Трудной в послевоенное голодное время была эта охота, для непривыкших к ней - уморительной, но сельские жители, дорожа каждой животиной, нас привечали. И как же радостно было на душе, когда то одна, то другая старушка, забывшие о хлебе вдосталь, направляясь "поглазеть" на туши убитых волков, приносила с собой в поощрение какую могла снедь. Сохраняя поэтому свое отношение к волку как к лютому, опасному хищнику, вредному "спутнику" в хозяйственной жизни человека, я тем не менее не могу не сказать о его ценности как особого охотничьего зверя. Обитая круглый год под открытым небом, нигде его не берет ни зной, ни мороз. Даже в жестокую голодовку он крепок, стоек, неуловим в любую погоду. В многоснежных районах жизнь у волка трудна. Об этом охотники, преследовавшие зверей, уважительно говорят: "Походишь по волчьему следу - поймешь волчью жизнь". Удивительная волчья живучесть давно вошла в народный лексикон для образной похвалы ("волчья хватка") и для осуждения негативных житейских явлений ("не смотри же волком").
Вместе с тем в народе усвоено, что серый разбойник, ценимый охотниками за стойкость и мудрость, бывает таким только там, где на него не забывают смотреть, образно говоря, через мушку ружья. Правильность этого положения ныне подтверждается частыми публикациями о все более наглеющем поведении тигров, медведей, потерявших страх перед человеком в связи с запрещением преследования их охотниками. Вот почему для охотников непонятны любые действия, прямо или косвенно направленные на повсеместную защиту волков. Ведь не раз уже было, что всякие послабления волкам приводили к необходимости травить их ядами, применять авиацию и прочие опасные и дорогостоящие средства борьбы, используемые лишь потому, что вред от хищников еще дороже. Естественно, такая необходимость не могла радовать охотничий мир, тем более что ни яд, ни технические средства, как выяснилось, не решили волчью проблему. Все это позволяет утверждать, что справиться с волком могут только охотники. Лишь они могут обезвредить волка и управлять его численностью в любых районах страны.

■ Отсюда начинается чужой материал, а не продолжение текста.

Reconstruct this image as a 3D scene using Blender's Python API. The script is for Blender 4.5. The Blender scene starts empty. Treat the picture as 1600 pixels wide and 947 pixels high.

Разумеется, охотников большинства районов страны не страшит перспектива полной потери охоты на этого зверя. Ведь нигде еще не было случая, чтобы истинные охотники настоящей охотой извели на земле какой-либо вид. Подтверждение этому - разработанная научная концепция отношения к волку применительно к различным условиям разных регионов страны.